Wednesday, August 18, 2021

Standing at the Edge

One of the iconic images  my daughters have of me is standing at the water’s edge with my hands on my hips getting my nerve up to jump in the water. For five, ten, even fifteen minutes. 

 

But on this trip, I find myself jumping right in without hesitation. It helps that the water is warmer than usual, but it’s more a psychological shift, jumping into the water as if it’s there to embrace me and welcome me back to a kind of watery womb. And it works. I look forward to the moment of immersion and enjoy each of the 800 to 1200 strokes I like to swim. 

 

And this sense of jumping straight into the water, while not always my go-to in actual water, is certainly how I’ve gone through life.
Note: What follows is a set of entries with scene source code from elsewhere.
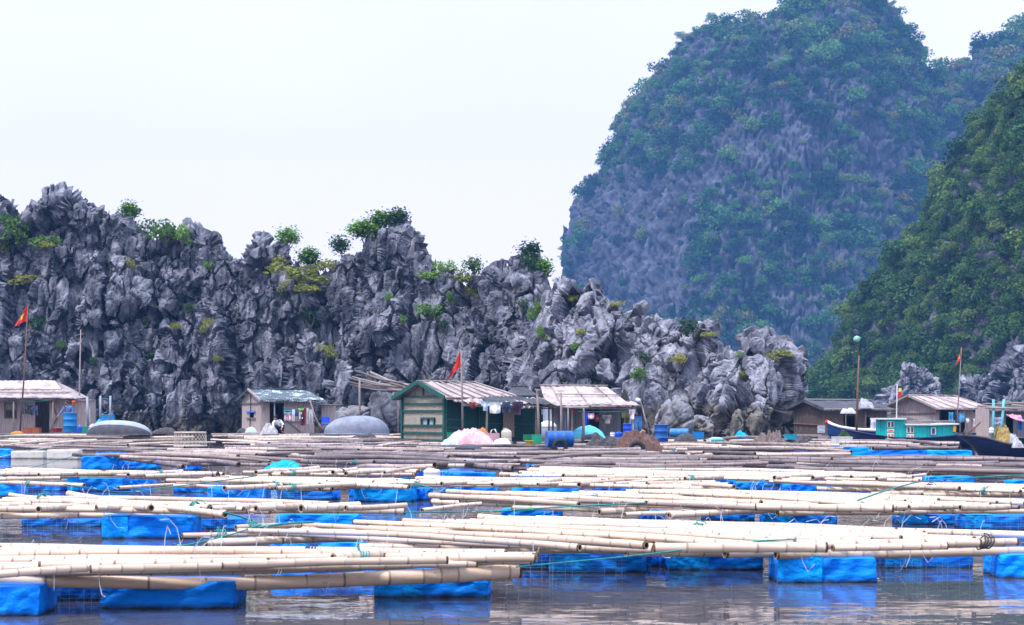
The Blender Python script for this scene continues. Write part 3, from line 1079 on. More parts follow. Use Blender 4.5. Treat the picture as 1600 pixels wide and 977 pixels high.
FLOAT_ME = []
for i in range(5):
    o = wrinkled_box(40 + i).build("float", M["tarp"]); FLOAT_ME.append(o.data); bpy.data.objects.remove(o)
FLAP_ME = []
for i in range(3):
    mb = MB()
    mb.grid(lambda u, v: (u - .5, -0.012 - 0.012 * math.sin(u * 9 + v * 5 + i) * v - 0.01 * abs(math.sin(u * 3.1)), v), 14, 8)
    mb.grid(lambda u, v: (.5 + 0.002 * v, -0.012 + 0.012 * v, u), 6, 2)
    mb.grid(lambda u, v: (u - .5, -0.012 + 0.6 * v, 1.02), 14, 4)
    o = mb.build("flap", M["tarp_light"]); FLAP_ME.append(o.data); bpy.data.objects.remove(o)
_o = wrinkled_box(77, True).build("float", M["foam"]); FOAM_ME = _o.data; bpy.data.objects.remove(_o)


def put_float(parent, xl, xr, ytop, yw, split=None, mat=None, foam=False, dep=0.62, zt=None, light=False):
    """a box float at the waterline yw of the photograph, between xl and xr"""
    d = EYE * F / (yw - HORIZON)
    w = (xr - xl) * d / F
    x = ((xl + xr) / 2 - 800) * d / F
    top = EYE - (ytop - HORIZON) * d / F if zt is None else zt
    top = min(max(top, 0.12), 0.5)
    lo = -0.16
    o = bpy.data.objects.new("float", FOAM_ME if foam else rnd.choice(FLOAT_ME))
    COL.objects.link(o); o.parent = parent
    o.location = Vector((x, d, lo)) - parent.location
    o.scale = (w, dep, top - lo)
    o.rotation_euler = (0, 0, R(rnd.uniform(-2.0, 2.0)))
    if light:
        o.material_slots[0].link = 'OBJECT'; o.material_slots[0].material = M["tarp_light"]
    if split:
        f = bpy.data.objects.new("flap", rnd.choice(FLAP_ME))
        COL.objects.link(f); f.parent = o
        f.location = ((xl + split) / 2 / (xr - xl) - (xl + xr) / 2 / (xr - xl), -0.008, 0.005)
        f.scale = ((split - xl) / (xr - xl) * 1.01, 1, 1.01)
    return o


def strands(parent, pts, seed, n, up=True):
    """loose white ends of the lashings"""
    r = random.Random(seed)
    mb = MB()
    for _ in range(n):
        a, b = r.choice(pts)
        p = Vector(a).lerp(Vector(b), r.random()) - parent.location
        L = r.uniform(0.12, 0.38)
        dx = r.uniform(-1, 1) * L * 0.6
        s = 1 if r.random() < 0.62 else -1
        c = [p, p + Vector((dx * 0.25, 0, s * L * 0.5)), p + Vector((dx * 0.7, -0.02, s * L * 0.75)), p + Vector((dx * 1.25, -0.03, s * L * r.uniform(0.5, 0.85)))]
        c = [(c[i] if t == 0 else c[i].lerp(c[i + 1], 0.5)) for i in range(3) for t in (0, 1)] + [c[3]]
        mb.tube(c, 0.003, 3, caps=False)
    tag(mb.build("twine", M["twine"], parent), kind="stuff")


M["rubber_cord"] = noise_col("dark cord", (0.02, 0.03, 0.035), (0.05, 0.06, 0.06), 9, 0.8)


def lashing(parent, p, d, mat):
    """a knot of cord wound round a pole"""
    mb = MB()
    y = Vector((0, 0, 1)).cross(d).normalized(); z = d.cross(y)
    p = p - parent.location
    for k in range(4):
        c = p + d * (k - 1.5) * 0.028
        r = 0.054 + rnd.uniform(0, .010)
        mb.tube([c + d * .03 * math.sin(a * .6) + (y * math.cos(a * .7) + z * math.sin(a * .7)) * r for a in range(10)], 0.007, 5)
    mb.tube([p + z * .055, p + z * .085 + y * .04, p + z * .07 + y * .09 + d * .06, p + z * .02 + y * .12 + d * .09], 0.006, 5)
    mb.build("lashing", mat, parent)


def hanging_net(parent, a, b, zt, seed):
    r = random.Random(seed)
    a = Vector(a); b = Vector(b)
    mb = MB()
    L = (b - a).length
    n = int(L / 0.055)
    for i in range(n):
        if r.random() < 0.35:
            continue
        p = a.lerp(b, (i + r.uniform(-.3, .3)) / n) - parent.location
        mb.tube([(p.x, p.y, zt - parent.location.z), (p.x + r.uniform(-.01, .01), p.y, -0.05 - parent.location.z)], 0.0016, 3, caps=False)
    for k in range(7):
        z = zt - 0.035 * k
        if z > 0.0:
            p, q = a - parent.location, b - parent.location
            mb.tube([(p.x, p.y, z - parent.location.z), (q.x, q.y, z - parent.location.z)], 0.0010, 3, caps=False)
    mb.build("net", M["net"], parent)


ZB, ZD, ZT = 0.265, 0.35, 0.40
NRAFT = [0]


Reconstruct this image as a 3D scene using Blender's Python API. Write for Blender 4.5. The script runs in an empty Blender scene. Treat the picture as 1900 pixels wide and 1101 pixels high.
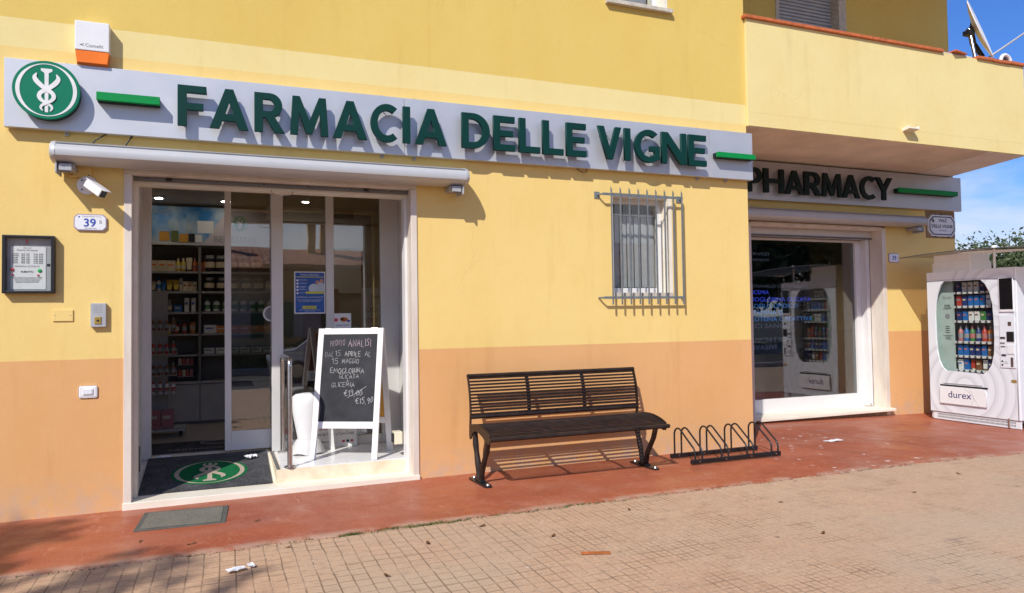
import bpy, bmesh, math, random
from math import radians as R, sin, cos, pi
from mathutils import Vector, Matrix
C = bpy.context.scene.collection
rnd = random.Random(7)
# ---------------------------------------------------------------- camera
sc = bpy.context.scene
W, H, F = 1900, 1101, 1341.0
cd = bpy.data.cameras.new('camera'); cam = bpy.data.objects.new('camera', cd); C.objects.link(cam)
cd.sensor_width = 36; cd.lens = F / W * 36; cd.clip_end = 3000; cd.clip_start = 0.05
yaw, pitch, roll = .3826, .031, -.0145
f = Vector((sin(yaw)*cos(pitch), cos(yaw)*cos(pitch), sin(pitch)))
r0 = Vector((cos(yaw), -sin(yaw), 0)); u0 = r0.cross(f)
r = r0*cos(roll) + u0*sin(roll); u = r.cross(f)
m = Matrix((r, u, -f)).transposed().to_4x4(); m.translation = Vector((-1.573, -6.1, 1.356))
cam.matrix_world = m
sc.camera = cam
# ---------------------------------------------------------------- light
SUN = Vector((-.95, -1.0, 1.25)).normalized()       # towards the sun
elev = math.asin(SUN.z); az = math.atan2(SUN.x, SUN.y)
sd = bpy.data.lights.new('sun', 'SUN'); sd.energy = 4.2; sd.angle = R(.53); sd.color = (1, .955, .88)
so = bpy.data.objects.new('sun', sd); C.objects.link(so); so.rotation_euler = SUN.to_track_quat('Z', 'Y').to_euler(); so.location = SUN*30
wd = bpy.data.worlds.new('World'); sc.world = wd; wd.use_nodes = True
nt = wd.node_tree; nt.nodes.clear()
def N(t, ty, **k):
    n = t.nodes.new(ty)
    for a, b in k.items(): setattr(n, a, b)
    return n
sky = N(nt, 'ShaderNodeTexSky', sky_type='NISHITA', sun_disc=False, sun_elevation=elev, sun_rotation=az, altitude=50, air_density=1.0, dust_density=.6, ozone_density=2.2)
tc = N(nt, 'ShaderNodeTexCoord'); mp = N(nt, 'ShaderNodeMapping'); mp.inputs['Scale'].default_value = (1.2, 1.2, 3.4); mp.inputs['Location'].default_value = (3.1, .4, .2)
no = N(nt, 'ShaderNodeTexNoise'); no.inputs['Scale'].default_value = 1.7; no.inputs['Detail'].default_value = 9; no.inputs['Roughness'].default_value = .56
sep = N(nt, 'ShaderNodeSeparateXYZ'); hr = N(nt, 'ShaderNodeMapRange'); hr.inputs[1].default_value = .02; hr.inputs[2].default_value = .42; hr.inputs[3].default_value = .20; hr.inputs[4].default_value = -.19
ad = N(nt, 'ShaderNodeMath', operation='ADD'); cr = N(nt, 'ShaderNodeMapRange'); cr.inputs[1].default_value = .46; cr.inputs[2].default_value = .70; cr.inputs[4].default_value = .85; cr.interpolation_type = 'SMOOTHSTEP'
mx = N(nt, 'ShaderNodeMix', data_type='RGBA'); mx.inputs[7].default_value = (6.6, 6.7, 6.9, 1)
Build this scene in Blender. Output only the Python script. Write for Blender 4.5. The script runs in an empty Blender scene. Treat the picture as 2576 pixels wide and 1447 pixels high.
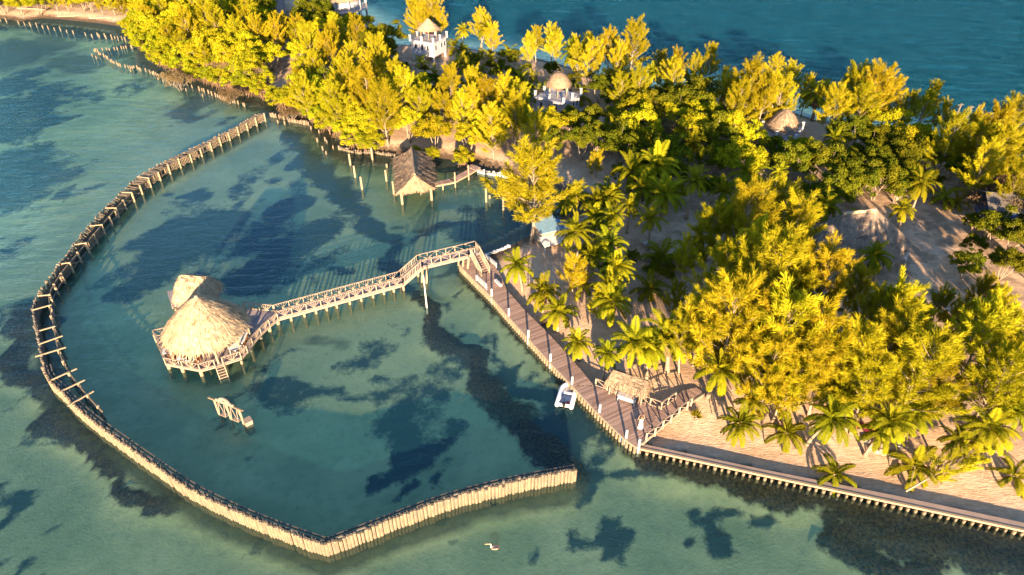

Just about everything I’ve jumped into— from teaching kids to teaching adults to writing books to publishing books to performing jazz and more— I’ve jumped in not sure how far I could swim or what I would encounter in the water or how cold the water would be. And it turns out that I almost always end up swimming further than I thought I could, love being in the water and appreciate the exercise that not only gets my heart pumping physically, but warms it spiritually as well. 

 

And yes, sometimes I’m in over my head and could use some life-jackets in the form of helpers, paid or unpaid, but I end up making it to the shore in one way or another. And I'm mostly comfortable in the waters in which I swim while feeling ready to meet the new waters await. 


Without standing too long arms on hips at the water’s edge.